● YOUR INSTRUCTIONS: Copy everything in the listing below word for word, apart from any images.
——
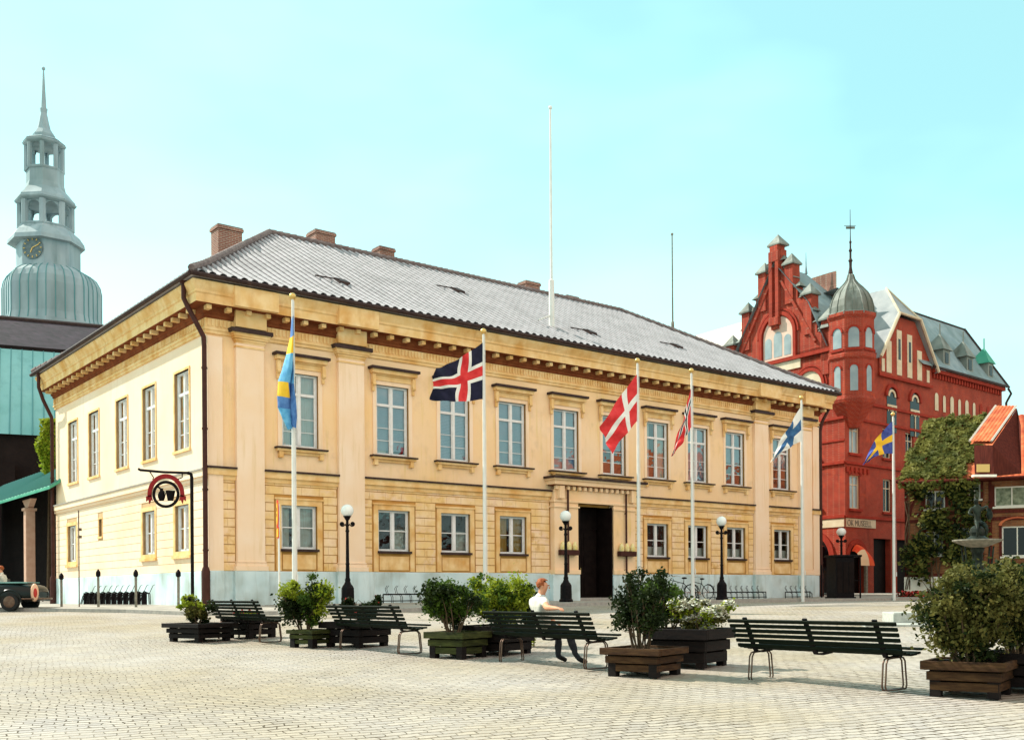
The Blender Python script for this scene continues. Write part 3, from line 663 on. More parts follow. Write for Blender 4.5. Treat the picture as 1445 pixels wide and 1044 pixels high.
ridge((RX0,RY,zr+e),(RX1,RY,zr+e)); ridge((-OV,-OV,ze+e),(RX0,RY,zr+e),1); ridge((LH+OV,-OV,ze+e),(RX1,RY,zr+e),1); ridge((-OV,WH+OV,ze+e),(RX0,RY,zr+e),1); ridge((LH+OV,WH+OV,ze+e),(RX1,RY,zr+e),1)
mb.build('ridge_tiles',M['tileedge'],roof)
def chimney(x0,x1,y0,y1,zb,zt):
    mb=MB(); mb.box(x0,x1,y0,y1,zb,zt-.18,0); mb.box(x0-.05,x1+.05,y0-.05,y1+.05,zt-.18,zt-.06,0); mb.box(x0-.02,x1+.02,y0-.02,y1+.02,zt-.06,zt,1)
    mb.box(x0-.04,x1+.04,y0-.04,y1+.04,zb,zb+.0,1); mb.build('chimney',[M['chim'],M['tileedge']],roof)
chimney(3.05,4.1,6.2,6.95,z(12),z(15.3))
chimney(9.4,10.45,9.8,10.65,z(15),z(17.4)); chimney(12.95,13.8,9.8,10.5,z(15),z(17.3)); chimney(22.3,23.3,9.8,10.5,z(15),z(17.25)); chimney(25.3,26.2,9.8,10.4,z(15),z(16.95))
def rz(yl): return ze+rise*(yl+OV)/(RY+OV)
for hx,hy in ((6.3,1.9),(16.2,3.2) if False else (14.2,5.0),(19.6,1.7),(26.5,2.5)):
    mb=MB(); zz=rz(hy); 
    mb.add([(hx,hy,zz+.07),(hx+.5,hy,zz+.07),(hx+.5,hy+.45,rz(hy+.45)+.1),(hx,hy+.45,rz(hy+.45)+.1),(hx,hy,zz+.19),(hx+.5,hy,zz+.19),(hx+.5,hy+.45,rz(hy+.45)+.18),(hx,hy+.45,rz(hy+.45)+.18)],[(0,1,5,4),(1,2,6,5),(3,0,4,7),(4,5,6,7)])
    mb.tube([(hx-.9,hy+.35,rz(hy+.35)+.12),(hx,hy,zz+.22)],.03,5)
    mb.build('roof_hatch',M['sheet'],roof)
# gutter
mb=MB(); gz=ze+.05; o=OV+.05
def gut(a,b):
    a=Vector(a);b=Vector(b); mb.tube([a,b],.085,8)
gut((-o,-o,gz),(LH+o,-o,gz)); gut((-o,-o,gz),(-o,WH+o,gz)); gut((LH+o,-o,gz),(LH+o,WH+o,gz))
mb.build('gutter',M['sheet'],T)
def down(pts):
    mb=MB(); mb.tube(pts,.085,10); q=pts[-1]; mb.tube([(q[0],q[1],z(.95)),(q[0],q[1],z(.8)),(q[0],q[1],z(-.5))],[.1,.15,.15],10)
    mb.tube([(pts[0][0],pts[0][1],pts[0][2]+.12),pts[0]],[.17,.1],8)
    zz=z(1.5)
    while zz<z(8.5): mb.tube([(q[0],q[1],zz),(q[0],q[1],zz+.06)],.11,8); zz+=2.1
    mb.build('downpipe',M['pipe'],T,smooth=True)
down([(-.75,.1,z(10.68)),(-.75,.1,z(10.2)),(-.62,.0,z(9.85)),(-.30,-.12,z(9.2)),(-.16,-.17,z(8.9)),(-.14,-.17,z(8.6)),(-.14,-.17,z(.9))])
down([(-.8,WH-.1,z(10.7)),(-.8,WH-.1,z(10.1)),(-.6,WH-.1,z(9.5)),(-.22,WH-.1,z(8.7)),(-.2,WH-.1,z(8.4)),(-.2,WH-.1,z(.9))])
down([(LH+.6,-.5,z(10.6)),(LH+.55,-.4,z(10.1)),(LH+.2,-.15,z(9.3)),(LH+.12,-.1,z(8.8)),(LH+.12,-.1,z(.9))])
# roof poles
mb=MB(); bx,by=17.25,1.7; zz=rz(by); mb.tube([(bx,by,zz-.1),(bx,by,zz+2.2),(bx,by,zz+2.25),(bx,by,zz+10.1)],[.14,.13,.065,.045],10)
mb.ball((bx,by,zz+10.18),.09); mb.tube([(bx-.8,by+.0,zz+.25),(bx,by,zz+.6)],.04,6); mb.build('roof_flagpole',M['pole'],T,smooth=True)
mb=MB(); bx,by=31.35,7.3; zz=rz(by)-.5; mb.tube([(bx,by,zz-.1),(bx,by,zz+1.0),(bx,by,zz+1.02),(bx,by,zz+6.1)],[.1,.09,.05,.035],8)
mb.ball((bx,by,zz+6.15),.08); mb.build('roof_flagpole',M['stonem'],T,smooth=True)
# portal torch lamps
for k,(tx,lab) in enumerate(((16.33,'three-flame torch lamp on a rod left of the dark doorway'),(19.9,'three-flame torch lamp on a rod right of the dark doorway'))):
    t=empty('torch_lamp',th(tx,-.4,BZ),PSI,lab,'wall lamp','torch lamps beside the portal')
    mb=MB(); mb.tube([(0,0,z(.85)),(0,0,z(4.5))],.045,8); mb.tube([(0,.0,z(3.6)),(0,.12,z(3.6))],.03,6); mb.build('rod',M['pipe'],t)
    mb=MB(); mb.box(-.52,.52,-.16,.08,z(1.62),z(1.85)); mb.build('bracket_box',M['pipe'],t,bevel=.02)
    for dx in (-.35,0,.35):
        mb=MB(); mb.lathe((dx,-.04,z(1.85)),[(.11,0),(.13,.06),(.12,.2),(.07,.33),(.02,.38)],10); mb.build('flame_shade',M['lampy'],t,smooth=True)

# ------------------------------------------------------------------ RED BRICK BUILDING
rx,ry=ray(1192,700)[0]*67,67.0
RB=empty('brick_building',(rx,ry,1.2),0,'tall red brick building with stepped gable, slate roofs and copper-domed corner turret','brick building')
zb_=EYE-1.2
ua=R_(41); va=R_(124); al=Vector((cos(ua),sin(ua),0)); av=Vector((cos(va),sin(va),0)); nR=Vector((sin(ua),-cos(ua),0)); nL=Vector((-sin(va),cos(va),0))
def RP(s,d,zz): p=al*s+nR*d; return (p.x,p.y,zz+zb_)
def LP(s,d,zz): p=av*s+nL*d; return (p.x,p.y,zz+zb_)
EN=22.5; EV=15.7
mb=MB()
A=[RP(0,0,0),RP(EN,0,0),RP(EN,-7,0),RP(8,-9,0),LP(22,-9,0),LP(22,0,0)]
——
● RESPONSE FOR THIS EXERCISE:
The Blender Python script for this scene continues. Write part 3, from line 663 on. More parts follow. Write for Blender 4.5. Treat the picture as 1445 pixels wide and 1044 pixels high.
ridge((RX0,RY,zr+e),(RX1,RY,zr+e)); ridge((-OV,-OV,ze+e),(RX0,RY,zr+e),1); ridge((LH+OV,-OV,ze+e),(RX1,RY,zr+e),1); ridge((-OV,WH+OV,ze+e),(RX0,RY,zr+e),1); ridge((LH+OV,WH+OV,ze+e),(RX1,RY,zr+e),1)
mb.build('ridge_tiles',M['tileedge'],roof)
def chimney(x0,x1,y0,y1,zb,zt):
    mb=MB(); mb.box(x0,x1,y0,y1,zb,zt-.18,0); mb.box(x0-.05,x1+.05,y0-.05,y1+.05,zt-.18,zt-.06,0); mb.box(x0-.02,x1+.02,y0-.02,y1+.02,zt-.06,zt,1)
    mb.box(x0-.04,x1+.04,y0-.04,y1+.04,zb,zb+.0,1); mb.build('chimney',[M['chim'],M['tileedge']],roof)
chimney(3.05,4.1,6.2,6.95,z(12),z(15.3))
chimney(9.4,10.45,9.8,10.65,z(15),z(17.4)); chimney(12.95,13.8,9.8,10.5,z(15),z(17.3)); chimney(22.3,23.3,9.8,10.5,z(15),z(17.25)); chimney(25.3,26.2,9.8,10.4,z(15),z(16.95))
def rz(yl): return ze+rise*(yl+OV)/(RY+OV)
for hx,hy in ((6.3,1.9),(16.2,3.2) if False else (14.2,5.0),(19.6,1.7),(26.5,2.5)):
    mb=MB(); zz=rz(hy); 
    mb.add([(hx,hy,zz+.07),(hx+.5,hy,zz+.07),(hx+.5,hy+.45,rz(hy+.45)+.1),(hx,hy+.45,rz(hy+.45)+.1),(hx,hy,zz+.19),(hx+.5,hy,zz+.19),(hx+.5,hy+.45,rz(hy+.45)+.18),(hx,hy+.45,rz(hy+.45)+.18)],[(0,1,5,4),(1,2,6,5),(3,0,4,7),(4,5,6,7)])
    mb.tube([(hx-.9,hy+.35,rz(hy+.35)+.12),(hx,hy,zz+.22)],.03,5)
    mb.build('roof_hatch',M['sheet'],roof)
# gutter
mb=MB(); gz=ze+.05; o=OV+.05
def gut(a,b):
    a=Vector(a);b=Vector(b); mb.tube([a,b],.085,8)
gut((-o,-o,gz),(LH+o,-o,gz)); gut((-o,-o,gz),(-o,WH+o,gz)); gut((LH+o,-o,gz),(LH+o,WH+o,gz))
mb.build('gutter',M['sheet'],T)
def down(pts):
    mb=MB(); mb.tube(pts,.085,10); q=pts[-1]; mb.tube([(q[0],q[1],z(.95)),(q[0],q[1],z(.8)),(q[0],q[1],z(-.5))],[.1,.15,.15],10)
    mb.tube([(pts[0][0],pts[0][1],pts[0][2]+.12),pts[0]],[.17,.1],8)
    zz=z(1.5)
    while zz<z(8.5): mb.tube([(q[0],q[1],zz),(q[0],q[1],zz+.06)],.11,8); zz+=2.1
    mb.build('downpipe',M['pipe'],T,smooth=True)
down([(-.75,.1,z(10.68)),(-.75,.1,z(10.2)),(-.62,.0,z(9.85)),(-.30,-.12,z(9.2)),(-.16,-.17,z(8.9)),(-.14,-.17,z(8.6)),(-.14,-.17,z(.9))])
down([(-.8,WH-.1,z(10.7)),(-.8,WH-.1,z(10.1)),(-.6,WH-.1,z(9.5)),(-.22,WH-.1,z(8.7)),(-.2,WH-.1,z(8.4)),(-.2,WH-.1,z(.9))])
down([(LH+.6,-.5,z(10.6)),(LH+.55,-.4,z(10.1)),(LH+.2,-.15,z(9.3)),(LH+.12,-.1,z(8.8)),(LH+.12,-.1,z(.9))])
# roof poles
mb=MB(); bx,by=17.25,1.7; zz=rz(by); mb.tube([(bx,by,zz-.1),(bx,by,zz+2.2),(bx,by,zz+2.25),(bx,by,zz+10.1)],[.14,.13,.065,.045],10)
mb.ball((bx,by,zz+10.18),.09); mb.tube([(bx-.8,by+.0,zz+.25),(bx,by,zz+.6)],.04,6); mb.build('roof_flagpole',M['pole'],T,smooth=True)
mb=MB(); bx,by=31.35,7.3; zz=rz(by)-.5; mb.tube([(bx,by,zz-.1),(bx,by,zz+1.0),(bx,by,zz+1.02),(bx,by,zz+6.1)],[.1,.09,.05,.035],8)
mb.ball((bx,by,zz+6.15),.08); mb.build('roof_flagpole',M['stonem'],T,smooth=True)
# portal torch lamps
for k,(tx,lab) in enumerate(((16.33,'three-flame torch lamp on a rod left of the dark doorway'),(19.9,'three-flame torch lamp on a rod right of the dark doorway'))):
    t=empty('torch_lamp',th(tx,-.4,BZ),PSI,lab,'wall lamp','torch lamps beside the portal')
    mb=MB(); mb.tube([(0,0,z(.85)),(0,0,z(4.5))],.045,8); mb.tube([(0,.0,z(3.6)),(0,.12,z(3.6))],.03,6); mb.build('rod',M['pipe'],t)
    mb=MB(); mb.box(-.52,.52,-.16,.08,z(1.62),z(1.85)); mb.build('bracket_box',M['pipe'],t,bevel=.02)
    for dx in (-.35,0,.35):
        mb=MB(); mb.lathe((dx,-.04,z(1.85)),[(.11,0),(.13,.06),(.12,.2),(.07,.33),(.02,.38)],10); mb.build('flame_shade',M['lampy'],t,smooth=True)

# ------------------------------------------------------------------ RED BRICK BUILDING
rx,ry=ray(1192,700)[0]*67,67.0
RB=empty('brick_building',(rx,ry,1.2),0,'tall red brick building with stepped gable, slate roofs and copper-domed corner turret','brick building')
zb_=EYE-1.2
ua=R_(41); va=R_(124); al=Vector((cos(ua),sin(ua),0)); av=Vector((cos(va),sin(va),0)); nR=Vector((sin(ua),-cos(ua),0)); nL=Vector((-sin(va),cos(va),0))
def RP(s,d,zz): p=al*s+nR*d; return (p.x,p.y,zz+zb_)
def LP(s,d,zz): p=av*s+nL*d; return (p.x,p.y,zz+zb_)
EN=22.5; EV=15.7
mb=MB()
A=[RP(0,0,0),RP(EN,0,0),RP(EN,-7,0),RP(8,-9,0),LP(22,-9,0),LP(22,0,0)]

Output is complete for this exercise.